- Task objective: Leave out every picture. Copy exactly the lines from the one holding "Build this scene" through the one holding "scene.camera = cam".

-- START OF Stored records --

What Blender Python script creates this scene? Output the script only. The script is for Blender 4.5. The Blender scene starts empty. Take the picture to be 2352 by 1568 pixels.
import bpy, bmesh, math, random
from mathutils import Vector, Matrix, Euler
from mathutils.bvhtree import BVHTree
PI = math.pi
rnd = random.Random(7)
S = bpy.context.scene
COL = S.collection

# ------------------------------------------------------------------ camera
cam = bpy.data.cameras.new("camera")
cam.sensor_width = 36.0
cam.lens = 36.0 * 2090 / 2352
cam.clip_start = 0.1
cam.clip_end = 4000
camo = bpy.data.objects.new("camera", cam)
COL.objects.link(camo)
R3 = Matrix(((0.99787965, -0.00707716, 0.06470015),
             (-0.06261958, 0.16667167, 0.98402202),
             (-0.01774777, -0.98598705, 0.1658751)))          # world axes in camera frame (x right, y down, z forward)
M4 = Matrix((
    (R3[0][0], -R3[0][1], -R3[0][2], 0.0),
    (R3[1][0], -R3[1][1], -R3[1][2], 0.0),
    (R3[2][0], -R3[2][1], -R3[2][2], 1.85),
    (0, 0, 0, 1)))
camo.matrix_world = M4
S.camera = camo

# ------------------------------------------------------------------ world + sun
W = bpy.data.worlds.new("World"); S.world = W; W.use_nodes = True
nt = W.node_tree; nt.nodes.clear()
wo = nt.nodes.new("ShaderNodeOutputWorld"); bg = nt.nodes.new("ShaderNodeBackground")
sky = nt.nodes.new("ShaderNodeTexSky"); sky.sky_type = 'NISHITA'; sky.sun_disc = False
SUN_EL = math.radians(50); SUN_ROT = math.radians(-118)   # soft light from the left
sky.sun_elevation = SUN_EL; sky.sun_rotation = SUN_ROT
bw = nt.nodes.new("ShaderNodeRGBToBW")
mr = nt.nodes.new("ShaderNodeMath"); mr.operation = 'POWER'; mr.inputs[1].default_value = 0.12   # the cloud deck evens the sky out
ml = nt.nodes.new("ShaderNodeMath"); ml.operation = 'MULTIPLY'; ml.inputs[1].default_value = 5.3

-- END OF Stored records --
-- START OF Stored records --

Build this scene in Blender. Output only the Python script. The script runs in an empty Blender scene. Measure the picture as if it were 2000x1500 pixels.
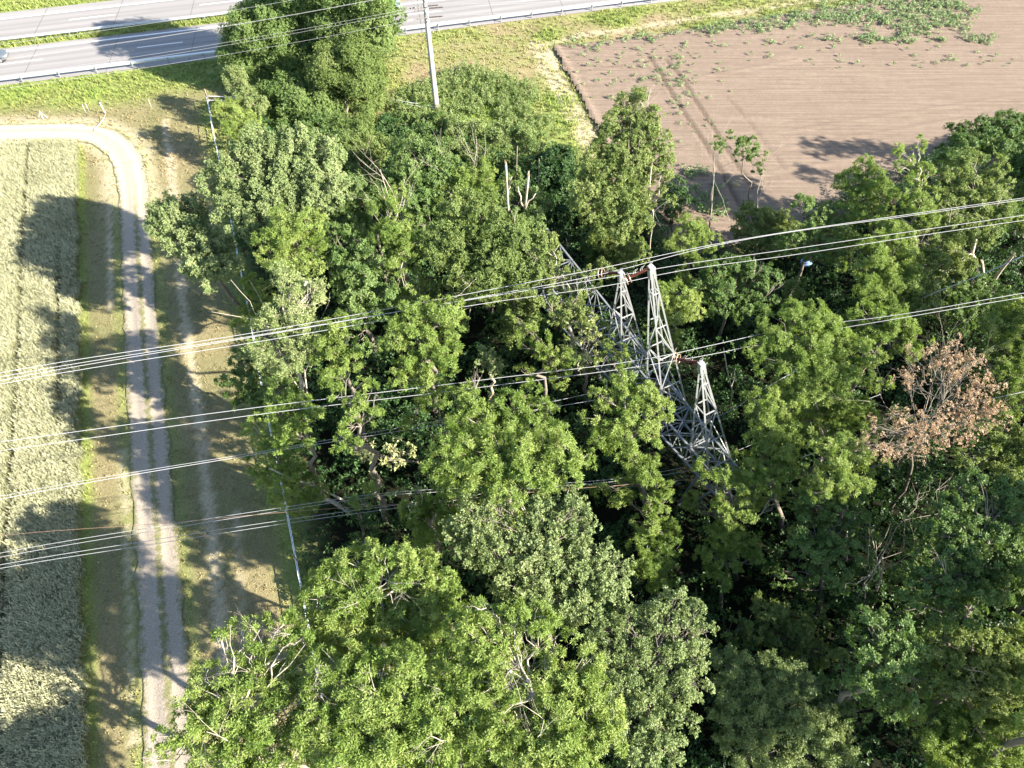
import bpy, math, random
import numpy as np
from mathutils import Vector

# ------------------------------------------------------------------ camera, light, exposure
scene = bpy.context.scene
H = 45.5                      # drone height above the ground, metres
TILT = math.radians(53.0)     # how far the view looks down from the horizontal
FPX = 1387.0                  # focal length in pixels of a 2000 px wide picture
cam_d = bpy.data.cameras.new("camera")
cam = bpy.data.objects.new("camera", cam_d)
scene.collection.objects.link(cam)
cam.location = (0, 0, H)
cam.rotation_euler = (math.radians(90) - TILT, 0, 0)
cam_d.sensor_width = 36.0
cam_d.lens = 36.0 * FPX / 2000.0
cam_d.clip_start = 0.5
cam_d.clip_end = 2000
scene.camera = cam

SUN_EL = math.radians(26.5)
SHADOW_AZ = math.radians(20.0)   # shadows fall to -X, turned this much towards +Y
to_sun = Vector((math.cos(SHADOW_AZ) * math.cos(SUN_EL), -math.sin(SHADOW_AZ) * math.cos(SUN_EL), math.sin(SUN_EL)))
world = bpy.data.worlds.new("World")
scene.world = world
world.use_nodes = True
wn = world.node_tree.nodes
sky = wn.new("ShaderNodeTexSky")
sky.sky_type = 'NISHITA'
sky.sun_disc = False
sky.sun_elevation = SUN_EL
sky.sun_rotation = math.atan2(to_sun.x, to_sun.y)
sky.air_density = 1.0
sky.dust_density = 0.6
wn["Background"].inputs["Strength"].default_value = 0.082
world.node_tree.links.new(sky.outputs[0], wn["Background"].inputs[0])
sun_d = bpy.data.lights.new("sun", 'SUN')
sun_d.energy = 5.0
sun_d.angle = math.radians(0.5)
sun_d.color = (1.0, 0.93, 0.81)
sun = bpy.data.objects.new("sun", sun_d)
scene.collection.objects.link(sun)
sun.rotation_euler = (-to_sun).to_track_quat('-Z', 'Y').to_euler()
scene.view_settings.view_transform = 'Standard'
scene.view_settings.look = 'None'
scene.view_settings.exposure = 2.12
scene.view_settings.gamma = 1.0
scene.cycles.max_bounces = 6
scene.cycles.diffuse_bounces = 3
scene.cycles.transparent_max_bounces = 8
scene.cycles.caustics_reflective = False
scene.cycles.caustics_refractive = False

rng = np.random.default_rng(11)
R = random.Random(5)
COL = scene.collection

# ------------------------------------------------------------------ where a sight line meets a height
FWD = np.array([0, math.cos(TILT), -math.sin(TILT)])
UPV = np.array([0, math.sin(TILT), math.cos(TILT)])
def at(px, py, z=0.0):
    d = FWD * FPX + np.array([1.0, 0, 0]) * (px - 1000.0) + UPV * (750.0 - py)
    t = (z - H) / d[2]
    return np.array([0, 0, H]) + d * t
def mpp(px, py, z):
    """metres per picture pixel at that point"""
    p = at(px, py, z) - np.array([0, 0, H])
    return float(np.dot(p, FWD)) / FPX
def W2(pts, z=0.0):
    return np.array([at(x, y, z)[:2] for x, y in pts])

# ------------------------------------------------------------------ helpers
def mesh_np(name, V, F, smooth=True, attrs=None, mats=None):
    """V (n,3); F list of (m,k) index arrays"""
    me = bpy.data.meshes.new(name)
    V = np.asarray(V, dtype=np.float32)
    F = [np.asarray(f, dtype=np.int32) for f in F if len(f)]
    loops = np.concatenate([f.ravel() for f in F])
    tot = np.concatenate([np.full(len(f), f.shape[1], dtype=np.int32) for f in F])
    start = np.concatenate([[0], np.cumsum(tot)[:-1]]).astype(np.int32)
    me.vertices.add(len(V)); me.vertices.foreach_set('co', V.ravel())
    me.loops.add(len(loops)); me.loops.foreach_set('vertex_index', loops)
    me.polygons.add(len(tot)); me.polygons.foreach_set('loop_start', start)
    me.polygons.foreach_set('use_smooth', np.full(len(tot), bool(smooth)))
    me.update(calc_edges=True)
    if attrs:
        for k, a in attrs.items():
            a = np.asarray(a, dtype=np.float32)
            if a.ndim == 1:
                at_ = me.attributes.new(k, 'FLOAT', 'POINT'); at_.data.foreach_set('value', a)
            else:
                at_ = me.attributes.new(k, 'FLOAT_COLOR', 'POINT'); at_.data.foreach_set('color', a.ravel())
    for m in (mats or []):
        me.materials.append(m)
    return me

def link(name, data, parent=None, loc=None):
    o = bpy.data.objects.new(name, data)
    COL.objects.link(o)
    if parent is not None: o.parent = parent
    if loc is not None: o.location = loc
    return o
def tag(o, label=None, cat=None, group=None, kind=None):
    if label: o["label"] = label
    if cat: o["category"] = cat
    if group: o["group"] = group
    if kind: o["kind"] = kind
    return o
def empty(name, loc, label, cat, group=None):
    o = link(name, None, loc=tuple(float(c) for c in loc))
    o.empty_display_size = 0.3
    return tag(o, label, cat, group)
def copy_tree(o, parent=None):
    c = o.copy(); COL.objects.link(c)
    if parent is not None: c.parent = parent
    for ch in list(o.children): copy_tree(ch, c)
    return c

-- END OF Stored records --
-- START OF Stored records --

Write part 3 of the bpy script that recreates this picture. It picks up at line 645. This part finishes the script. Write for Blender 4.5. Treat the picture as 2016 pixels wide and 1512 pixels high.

-- END OF Stored records --

- Correct output:
Build this scene in Blender. Output only the Python script. The script runs in an empty Blender scene. Measure the picture as if it were 2000x1500 pixels.
import bpy, math, random
import numpy as np
from mathutils import Vector

# ------------------------------------------------------------------ camera, light, exposure
scene = bpy.context.scene
H = 45.5                      # drone height above the ground, metres
TILT = math.radians(53.0)     # how far the view looks down from the horizontal
FPX = 1387.0                  # focal length in pixels of a 2000 px wide picture
cam_d = bpy.data.cameras.new("camera")
cam = bpy.data.objects.new("camera", cam_d)
scene.collection.objects.link(cam)
cam.location = (0, 0, H)
cam.rotation_euler = (math.radians(90) - TILT, 0, 0)
cam_d.sensor_width = 36.0
cam_d.lens = 36.0 * FPX / 2000.0
cam_d.clip_start = 0.5
cam_d.clip_end = 2000
scene.camera = cam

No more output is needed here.